No acostumbramos llamar amor al hecho de que una persona se preocupe por otra hasta el punto de comprometer su persona y rebajarse a pedir ayuda. Sobre todo, en este caso que el Evangelio nos presenta hoy. Un centurión pagano que se considera indigno de recibir a Jesús y, necesitado ante Él le pide por la curación de su criado.
Es sorprendente que, en aquella época y contexto, un centurión se moleste y se preocupe en pedir a Jesús – para lo que se necesita fe – por la vida de un criado, cuyo valor no es apreciado ni tiene valor alguno. Y que se reconozca indigno y no merecedor de recibirlo en su casa, reconociendo que con sólo una Palabra suya bastará para sanarlo.

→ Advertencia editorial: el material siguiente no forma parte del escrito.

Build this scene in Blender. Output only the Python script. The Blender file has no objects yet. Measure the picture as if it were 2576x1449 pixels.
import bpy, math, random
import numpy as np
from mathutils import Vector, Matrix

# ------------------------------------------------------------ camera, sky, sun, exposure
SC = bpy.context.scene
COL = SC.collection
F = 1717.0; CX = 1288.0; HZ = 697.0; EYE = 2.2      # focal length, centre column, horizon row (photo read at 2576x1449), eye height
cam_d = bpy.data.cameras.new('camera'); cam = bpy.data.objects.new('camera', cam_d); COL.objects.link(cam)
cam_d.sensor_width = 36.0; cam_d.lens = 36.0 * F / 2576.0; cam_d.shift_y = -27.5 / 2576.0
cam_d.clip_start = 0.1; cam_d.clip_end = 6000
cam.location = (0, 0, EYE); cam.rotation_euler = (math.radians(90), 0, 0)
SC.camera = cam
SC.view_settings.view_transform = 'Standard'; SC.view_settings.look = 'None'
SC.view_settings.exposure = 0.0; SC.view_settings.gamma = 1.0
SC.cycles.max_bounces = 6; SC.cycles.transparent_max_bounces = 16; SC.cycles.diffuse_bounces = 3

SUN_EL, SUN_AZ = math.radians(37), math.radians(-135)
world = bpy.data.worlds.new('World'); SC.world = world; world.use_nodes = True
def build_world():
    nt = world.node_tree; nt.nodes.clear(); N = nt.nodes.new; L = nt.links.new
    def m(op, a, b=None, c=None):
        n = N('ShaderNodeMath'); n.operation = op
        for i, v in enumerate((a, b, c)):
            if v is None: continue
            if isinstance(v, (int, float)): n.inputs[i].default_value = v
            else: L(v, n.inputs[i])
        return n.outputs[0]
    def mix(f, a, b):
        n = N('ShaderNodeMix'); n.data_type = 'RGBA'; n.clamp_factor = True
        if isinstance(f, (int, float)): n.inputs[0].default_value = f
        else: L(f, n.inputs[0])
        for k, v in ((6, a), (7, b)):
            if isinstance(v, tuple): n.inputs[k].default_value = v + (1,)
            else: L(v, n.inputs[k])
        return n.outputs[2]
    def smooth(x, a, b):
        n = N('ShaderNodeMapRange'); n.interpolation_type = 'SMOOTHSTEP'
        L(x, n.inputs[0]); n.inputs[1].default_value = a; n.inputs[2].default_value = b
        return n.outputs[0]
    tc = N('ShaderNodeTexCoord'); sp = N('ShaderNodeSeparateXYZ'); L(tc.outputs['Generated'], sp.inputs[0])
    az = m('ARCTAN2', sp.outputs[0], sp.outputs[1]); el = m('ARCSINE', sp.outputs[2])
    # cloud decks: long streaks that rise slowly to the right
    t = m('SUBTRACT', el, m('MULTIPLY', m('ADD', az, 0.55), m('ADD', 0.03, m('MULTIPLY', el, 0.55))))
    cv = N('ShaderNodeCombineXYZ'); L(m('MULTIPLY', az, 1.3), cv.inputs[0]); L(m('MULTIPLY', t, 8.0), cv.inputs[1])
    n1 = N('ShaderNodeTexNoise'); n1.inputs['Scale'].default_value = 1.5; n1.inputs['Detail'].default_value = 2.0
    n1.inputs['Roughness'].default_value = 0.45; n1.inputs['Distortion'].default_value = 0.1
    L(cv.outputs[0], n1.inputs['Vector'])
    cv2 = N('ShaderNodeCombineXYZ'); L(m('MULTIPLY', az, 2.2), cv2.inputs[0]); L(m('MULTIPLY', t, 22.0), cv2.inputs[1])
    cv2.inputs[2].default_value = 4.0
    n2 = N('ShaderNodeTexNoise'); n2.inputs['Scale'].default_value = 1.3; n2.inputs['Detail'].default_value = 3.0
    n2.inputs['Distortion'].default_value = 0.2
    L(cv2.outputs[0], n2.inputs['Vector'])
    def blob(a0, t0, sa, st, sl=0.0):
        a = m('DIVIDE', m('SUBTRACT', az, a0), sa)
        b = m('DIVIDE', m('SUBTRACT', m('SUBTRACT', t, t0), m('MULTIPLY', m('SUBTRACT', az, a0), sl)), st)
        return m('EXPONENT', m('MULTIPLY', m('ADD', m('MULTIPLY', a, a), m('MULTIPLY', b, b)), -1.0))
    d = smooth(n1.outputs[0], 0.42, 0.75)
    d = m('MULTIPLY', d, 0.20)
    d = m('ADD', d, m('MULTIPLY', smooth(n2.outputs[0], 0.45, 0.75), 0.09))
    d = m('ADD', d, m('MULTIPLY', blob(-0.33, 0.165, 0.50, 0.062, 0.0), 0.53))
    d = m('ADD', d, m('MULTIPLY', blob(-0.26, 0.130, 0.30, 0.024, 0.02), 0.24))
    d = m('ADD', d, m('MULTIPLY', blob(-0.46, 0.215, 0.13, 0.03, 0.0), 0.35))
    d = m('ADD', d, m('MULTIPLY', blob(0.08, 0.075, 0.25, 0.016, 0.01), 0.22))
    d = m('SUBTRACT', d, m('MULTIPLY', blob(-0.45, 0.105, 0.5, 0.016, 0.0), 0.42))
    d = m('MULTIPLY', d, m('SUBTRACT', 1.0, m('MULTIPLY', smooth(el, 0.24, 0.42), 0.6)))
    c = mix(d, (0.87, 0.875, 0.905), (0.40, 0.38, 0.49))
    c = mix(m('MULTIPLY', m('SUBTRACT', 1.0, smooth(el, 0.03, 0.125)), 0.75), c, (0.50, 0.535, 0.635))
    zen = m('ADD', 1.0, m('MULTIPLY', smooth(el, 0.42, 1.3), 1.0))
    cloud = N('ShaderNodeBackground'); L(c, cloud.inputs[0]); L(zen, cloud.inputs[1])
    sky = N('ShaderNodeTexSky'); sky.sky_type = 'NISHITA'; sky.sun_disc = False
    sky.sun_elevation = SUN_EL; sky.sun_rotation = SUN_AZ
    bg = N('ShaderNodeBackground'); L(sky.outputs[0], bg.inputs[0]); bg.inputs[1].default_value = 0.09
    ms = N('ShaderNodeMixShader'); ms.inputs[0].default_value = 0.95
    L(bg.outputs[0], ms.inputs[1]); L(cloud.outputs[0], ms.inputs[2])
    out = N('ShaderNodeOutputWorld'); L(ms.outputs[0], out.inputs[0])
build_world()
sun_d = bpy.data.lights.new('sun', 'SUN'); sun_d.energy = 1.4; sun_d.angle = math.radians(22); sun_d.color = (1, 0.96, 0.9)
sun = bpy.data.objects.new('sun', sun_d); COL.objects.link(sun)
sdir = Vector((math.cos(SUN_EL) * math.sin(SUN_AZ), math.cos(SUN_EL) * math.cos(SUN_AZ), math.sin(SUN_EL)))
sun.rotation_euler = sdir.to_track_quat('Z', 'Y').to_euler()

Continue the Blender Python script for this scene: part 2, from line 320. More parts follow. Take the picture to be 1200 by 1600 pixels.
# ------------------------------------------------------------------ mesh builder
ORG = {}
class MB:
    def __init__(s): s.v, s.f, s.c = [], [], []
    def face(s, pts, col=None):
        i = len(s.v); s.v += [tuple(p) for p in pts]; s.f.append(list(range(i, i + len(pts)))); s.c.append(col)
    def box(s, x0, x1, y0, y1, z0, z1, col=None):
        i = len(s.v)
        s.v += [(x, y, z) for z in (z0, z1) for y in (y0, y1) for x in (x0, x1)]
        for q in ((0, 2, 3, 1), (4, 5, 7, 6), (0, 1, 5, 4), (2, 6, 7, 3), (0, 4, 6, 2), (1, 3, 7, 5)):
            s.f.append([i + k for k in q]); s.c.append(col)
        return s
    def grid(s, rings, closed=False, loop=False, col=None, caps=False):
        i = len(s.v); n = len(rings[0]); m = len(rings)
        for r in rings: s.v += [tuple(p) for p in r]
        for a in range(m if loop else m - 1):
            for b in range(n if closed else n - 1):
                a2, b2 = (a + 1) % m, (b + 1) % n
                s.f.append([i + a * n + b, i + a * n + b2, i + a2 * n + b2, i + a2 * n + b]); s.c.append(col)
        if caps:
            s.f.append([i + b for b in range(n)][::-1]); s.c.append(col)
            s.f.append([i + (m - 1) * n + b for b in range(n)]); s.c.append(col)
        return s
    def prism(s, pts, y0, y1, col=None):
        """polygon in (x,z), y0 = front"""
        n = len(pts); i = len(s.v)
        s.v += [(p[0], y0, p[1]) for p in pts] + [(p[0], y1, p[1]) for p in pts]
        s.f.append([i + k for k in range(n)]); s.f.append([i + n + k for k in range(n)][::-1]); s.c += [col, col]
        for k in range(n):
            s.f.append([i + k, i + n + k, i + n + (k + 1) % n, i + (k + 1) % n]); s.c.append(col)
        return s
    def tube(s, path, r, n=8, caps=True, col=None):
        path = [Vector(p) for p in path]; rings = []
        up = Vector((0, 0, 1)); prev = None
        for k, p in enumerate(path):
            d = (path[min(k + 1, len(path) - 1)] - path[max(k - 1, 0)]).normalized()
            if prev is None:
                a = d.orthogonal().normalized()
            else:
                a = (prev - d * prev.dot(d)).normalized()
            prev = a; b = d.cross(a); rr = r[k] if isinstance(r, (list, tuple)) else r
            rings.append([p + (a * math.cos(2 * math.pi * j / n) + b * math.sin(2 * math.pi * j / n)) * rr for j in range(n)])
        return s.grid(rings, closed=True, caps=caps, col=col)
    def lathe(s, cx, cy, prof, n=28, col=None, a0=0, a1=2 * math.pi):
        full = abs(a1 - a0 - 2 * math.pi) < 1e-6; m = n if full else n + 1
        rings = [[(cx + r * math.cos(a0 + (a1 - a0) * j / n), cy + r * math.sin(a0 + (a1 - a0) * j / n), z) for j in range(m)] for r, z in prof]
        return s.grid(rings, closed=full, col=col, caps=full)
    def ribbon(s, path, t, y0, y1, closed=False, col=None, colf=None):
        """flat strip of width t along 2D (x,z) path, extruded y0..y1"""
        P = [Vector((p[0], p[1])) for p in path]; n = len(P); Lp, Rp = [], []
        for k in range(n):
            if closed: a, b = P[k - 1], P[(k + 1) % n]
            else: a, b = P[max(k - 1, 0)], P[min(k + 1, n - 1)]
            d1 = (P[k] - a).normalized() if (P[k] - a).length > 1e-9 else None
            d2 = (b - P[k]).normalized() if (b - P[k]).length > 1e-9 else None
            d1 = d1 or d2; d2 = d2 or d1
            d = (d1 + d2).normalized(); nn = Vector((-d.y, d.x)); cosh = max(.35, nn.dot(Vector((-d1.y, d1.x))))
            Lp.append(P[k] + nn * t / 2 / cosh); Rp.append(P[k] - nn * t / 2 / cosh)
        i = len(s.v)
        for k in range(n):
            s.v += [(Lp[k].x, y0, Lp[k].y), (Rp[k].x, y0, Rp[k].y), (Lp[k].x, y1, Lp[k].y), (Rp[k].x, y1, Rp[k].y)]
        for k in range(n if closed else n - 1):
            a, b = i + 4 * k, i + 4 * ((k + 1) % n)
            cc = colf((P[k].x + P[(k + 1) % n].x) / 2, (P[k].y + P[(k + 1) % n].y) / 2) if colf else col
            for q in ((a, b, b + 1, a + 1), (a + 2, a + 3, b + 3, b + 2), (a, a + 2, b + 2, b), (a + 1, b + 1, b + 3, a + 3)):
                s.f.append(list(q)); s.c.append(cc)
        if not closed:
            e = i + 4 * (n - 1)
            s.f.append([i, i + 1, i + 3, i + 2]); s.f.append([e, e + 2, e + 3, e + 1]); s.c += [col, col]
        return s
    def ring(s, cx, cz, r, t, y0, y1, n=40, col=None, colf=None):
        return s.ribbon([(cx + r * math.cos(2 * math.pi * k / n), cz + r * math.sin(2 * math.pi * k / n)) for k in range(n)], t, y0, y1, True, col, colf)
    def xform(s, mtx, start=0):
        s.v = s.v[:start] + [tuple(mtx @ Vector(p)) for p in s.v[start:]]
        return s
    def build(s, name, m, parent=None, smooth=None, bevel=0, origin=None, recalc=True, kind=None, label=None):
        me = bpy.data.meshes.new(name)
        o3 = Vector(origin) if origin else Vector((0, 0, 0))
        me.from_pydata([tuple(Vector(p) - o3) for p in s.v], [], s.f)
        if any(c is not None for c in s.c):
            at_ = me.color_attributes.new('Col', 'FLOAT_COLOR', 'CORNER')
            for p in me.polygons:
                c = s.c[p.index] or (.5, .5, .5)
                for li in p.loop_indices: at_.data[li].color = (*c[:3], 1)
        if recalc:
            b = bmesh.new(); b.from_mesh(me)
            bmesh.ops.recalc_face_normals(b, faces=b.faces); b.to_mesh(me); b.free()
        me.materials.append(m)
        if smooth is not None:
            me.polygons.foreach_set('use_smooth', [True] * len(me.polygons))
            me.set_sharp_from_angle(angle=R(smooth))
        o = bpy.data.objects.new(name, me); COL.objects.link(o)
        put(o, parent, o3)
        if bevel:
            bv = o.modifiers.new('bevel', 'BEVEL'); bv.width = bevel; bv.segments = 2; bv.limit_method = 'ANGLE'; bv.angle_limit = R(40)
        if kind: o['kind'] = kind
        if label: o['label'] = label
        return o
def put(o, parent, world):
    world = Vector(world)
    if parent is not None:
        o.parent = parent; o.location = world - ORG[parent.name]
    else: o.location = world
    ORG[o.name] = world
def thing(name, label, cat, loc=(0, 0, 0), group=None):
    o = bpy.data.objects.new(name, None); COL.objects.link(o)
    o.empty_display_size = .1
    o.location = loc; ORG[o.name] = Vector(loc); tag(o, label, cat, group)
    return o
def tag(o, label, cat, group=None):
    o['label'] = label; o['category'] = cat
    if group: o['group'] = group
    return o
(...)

Podríamos afirmar que el amor de ese centurión a su criado es grande. Y es grande hasta el punto de atreverse, creer y pedir a Jesús que le cure con sólo una palabra. Amar, por tanto, es un compromiso por buscar el bien del otro. Es lo que hace Jesús y para lo que viene a este mundo. Precisamente, la celebración que acabamos de empezar.
Pero, lo más importante que podemos hacer y comprometernos es preguntarnos: ¿Está nuestra fe a esa misma altura que aquel centurión romano? Y si no alcanza esa altura y confianza, ¿le pedimos a este Niño que esperamos y celebramos su venida que nos la dé y aumente cada día hasta el punto de que nos comprometamos a amar por amor, valga la redundancia?